■ **Prompt**:
Find how many lines in the data below include the word "scene", then write only that number.

■ **Given material**:
__________

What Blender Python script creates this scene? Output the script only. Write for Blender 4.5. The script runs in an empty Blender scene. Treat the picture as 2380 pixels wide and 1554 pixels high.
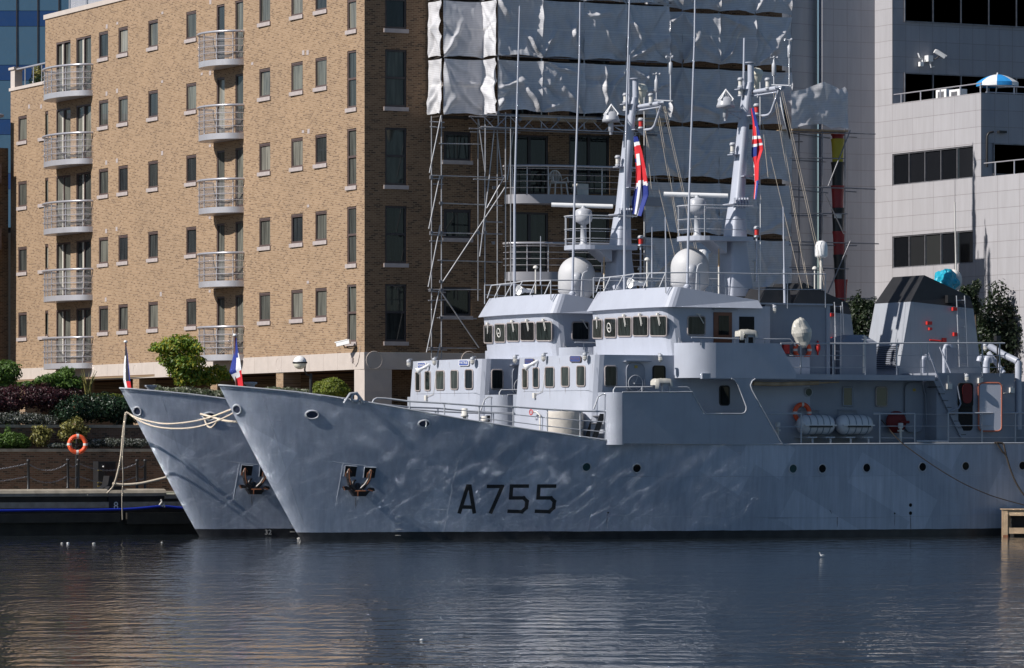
import bpy, bmesh, math, random
from mathutils import Vector, Matrix, noise
random.seed(7)
sc = bpy.context.scene
COL = sc.collection
PI = math.pi
# ---------------------------------------------------------------- camera model (world: x along the dock, y across it, z up)
TH = math.radians(27.0); CT, ST = math.cos(TH), math.sin(TH)
FOC, EYE = 10600.0, 3.2            # focal length in units of a 2380-wide frame; eye height over the water
def on_v(p, v):                    # where a line of sight meets the plane y = v
    k = (p[0]-1190)/FOC; u = v*(ST+k*CT)/(CT-k*ST); Y = u*ST+v*CT
    return Vector((u, v, EYE-(p[1]-1052)/FOC*Y))
def on_u(p, u):                    # ... the plane x = u
    k = (p[0]-1190)/FOC; v = u*(CT-k*ST)/(ST+k*CT); Y = u*ST+v*CT
    return Vector((u, v, EYE-(p[1]-1052)/FOC*Y))
def on_z(p, z):                    # ... the plane z
    Y = FOC*(EYE-z)/(p[1]-1052); X = (p[0]-1190)/FOC*Y
    return Vector((X*CT+Y*ST, -X*ST+Y*CT, z))
def at_Y(p, Y):                    # ... at a given distance
    X = (p[0]-1190)/FOC*Y
    return Vector((X*CT+Y*ST, -X*ST+Y*CT, EYE-(p[1]-1052)/FOC*Y))
TILES = dict(A=(0,0),B=(1000,0),C=(1700,0),D=(2400,0),E=(3072,0),F=(0,700),G=(1000,700),H=(1600,700),I=(2300,700),J=(3072,700),
             K=(0,1400),L=(1000,1400),M=(1600,1200),N=(2300,1400),O=(3072,1400))
DS = dict(a=(2900,1280,2.988),b=(3496,1080,2.988),c=(3496,1480,2.988),d=(2300,200,3.532),e=(2850,200,3.532),f=(1600,1380,3.7),
          g=(0,250,3.4525),h=(770,380,7.0625),i=(1420,1360,5.55),j=(3480,0,3.378),k=(1330,1840,8.633),l=(2000,420,3.532),m=(3180,480,3.7))
def T(t, x, y):
    if t in TILES: ox, oy = TILES[t]; s = 1.9424
    else: ox, oy, s = DS[t]
    return ((ox+x/s)/1.72101, (oy+y/s)/1.72101)
# ---------------------------------------------------------------- mesh builder
class MB:
    def __init__(s): s.v = []; s.f = []; s.m = []; s.sm = []; s.mi = 0
    def add(s, vs, fs, smooth=False, mi=None):
        b = len(s.v); s.v += [tuple(p) for p in vs]
        for f in fs:
            s.f.append(tuple(b+i for i in f)); s.m.append(s.mi if mi is None else mi); s.sm.append(smooth)
        return s
    def box(s, lo, hi, mi=None):
        (a,b,c),(d,e,f) = lo, hi
        a,d = min(a,d),max(a,d); b,e = min(b,e),max(b,e); c,f = min(c,f),max(c,f)
        return s.add([(a,b,c),(d,b,c),(d,e,c),(a,e,c),(a,b,f),(d,b,f),(d,e,f),(a,e,f)],
              [(0,3,2,1),(4,5,6,7),(0,1,5,4),(1,2,6,5),(2,3,7,6),(3,0,4,7)], False, mi)
    def hexa(s, p, mi=None):       # 8 points: bottom ring, top ring
        return s.add(p, [(0,3,2,1),(4,5,6,7),(0,1,5,4),(1,2,6,5),(2,3,7,6),(3,0,4,7)], False, mi)
    def quad(s, *p, mi=None, smooth=False): return s.add(p, [tuple(range(len(p)))], smooth, mi)
    def tube(s, pts, r, n=6, mi=None, cap=True, r2=None, closed=False):
        pts = [Vector(p) for p in pts]; N = len(pts); b = []
        if N < 2: return s
        prev = None; vs = []
        for i, p in enumerate(pts):
            if closed: t = pts[(i+1)%N]-pts[i-1]
            else: t = pts[min(i+1,N-1)]-pts[max(i-1,0)]
            if t.length < 1e-9: t = Vector((0,0,1))
            t.normalize()
            if prev is None:
                a = Vector((0,0,1)) if abs(t.z) < .9 else Vector((1,0,0))
                nrm = t.cross(a).normalized()
            else:
                nrm = prev - t*prev.dot(t)
                nrm = nrm.normalized() if nrm.length > 1e-6 else t.orthogonal().normalized()
            prev = nrm; bi = t.cross(nrm)
            rr = r if r2 is None else r+(r2-r)*i/(N-1)
            vs += [p+nrm*rr*math.cos(2*PI*j/n)+bi*rr*math.sin(2*PI*j/n) for j in range(n)]
        fs = []
        for i in range(N if closed else N-1):
            k = (i+1)%N
            fs += [(i*n+j, i*n+(j+1)%n, k*n+(j+1)%n, k*n+j) for j in range(n)]
        s.add(vs, fs, n > 5, mi)
        if cap and not closed: s.add(vs[:n], [tuple(range(n))[::-1]], False, mi); s.add(vs[-n:], [tuple(range(n))], False, mi)
        return s
    def lathe(s, prof, o=(0,0,0), ax=(0,0,1), n=16, mi=None, smooth=True, sq=None):   # prof: (radius, height)
        ax = Vector(ax).normalized(); e1 = ax.orthogonal().normalized(); e2 = ax.cross(e1); o = Vector(o); vs = []
        for r, h in prof:
            vs += [o+ax*h+e1*r*math.cos(2*PI*j/n)+e2*r*math.sin(2*PI*j/n) for j in range(n)]
        fs = [(i*n+j, i*n+(j+1)%n, (i+1)*n+(j+1)%n, (i+1)*n+j) for i in range(len(prof)-1) for j in range(n)]
        s.add(vs, fs, smooth, mi)
        if prof[0][0] > 1e-4: s.add(vs[:n], [tuple(range(n))[::-1]], False, mi)
        if prof[-1][0] > 1e-4: s.add(vs[-n:], [tuple(range(n))], False, mi)
        return s
    def ball(s, c, r, n=12, sc_=(1,1,1), mi=None):
        c = Vector(c); m = max(4, n//2); vs = []; fs = []
        for i in range(m+1):
            a = PI*i/m
            vs += [c+Vector((r*sc_[0]*math.sin(a)*math.cos(2*PI*j/n), r*sc_[1]*math.sin(a)*math.sin(2*PI*j/n), r*sc_[2]*math.cos(a))) for j in range(n)]
        fs = [(i*n+j, (i+1)*n+j, (i+1)*n+(j+1)%n, i*n+(j+1)%n) for i in range(m) for j in range(n)]
        return s.add(vs, fs, True, mi)
    def ring(s, c, ax, R, r, n=24, m=8, mi=None):
        ax = Vector(ax).normalized(); e1 = ax.orthogonal().normalized(); e2 = ax.cross(e1); c = Vector(c)
        return s.tube([c+e1*R*math.cos(2*PI*j/n)+e2*R*math.sin(2*PI*j/n) for j in range(n)], r, m, mi, closed=True)
    def prism(s, poly, d, mi=None):   # poly: 3-D points, extruded by vector d
        poly = [Vector(p) for p in poly]; d = Vector(d); n = len(poly)
        s.add(poly, [tuple(range(n))], False, mi); s.add([p+d for p in poly], [tuple(range(n))[::-1]], False, mi)
        return s.add(poly+[p+d for p in poly], [(j, n+j, n+(j+1)%n, (j+1)%n) for j in range(n)], False, mi)
    def rings(s, loops, closed=True, smooth=False, mi=None, cap0=False, cap1=False):
        n = len(loops[0]); vs = [p for l in loops for p in l]; fs = []
        for i in range(len(loops)-1):
            for j in range(n if closed else n-1):
                fs.append((i*n+j, i*n+(j+1)%n, (i+1)*n+(j+1)%n, (i+1)*n+j))
        s.add(vs, fs, smooth, mi)
        if cap0: s.add(loops[0], [tuple(range(n))[::-1]], False, mi)
        if cap1: s.add(loops[-1], [tuple(range(n))], False, mi)
        return s
    def build(s, name, mats, parent=None, recalc=True, weld=False):
        me = bpy.data.meshes.new(name)
        me.from_pydata(s.v, [], s.f)
        if not isinstance(mats, (list, tuple)): mats = [mats]
        for m in mats: me.materials.append(m)
        me.polygons.foreach_set('material_index', s.m); me.polygons.foreach_set('use_smooth', s.sm)
        if recalc or weld:
            bm = bmesh.new(); bm.from_mesh(me)
            if weld: bmesh.ops.remove_doubles(bm, verts=bm.verts, dist=1e-4)
            if recalc: bmesh.ops.recalc_face_normals(bm, faces=bm.faces)
            bm.to_mesh(me); bm.free()
        me.update()
        o = bpy.data.objects.new(name, me); COL.objects.link(o)
        if parent is not None: o.parent = parent
        return o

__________

■ **Solution for this task**:
2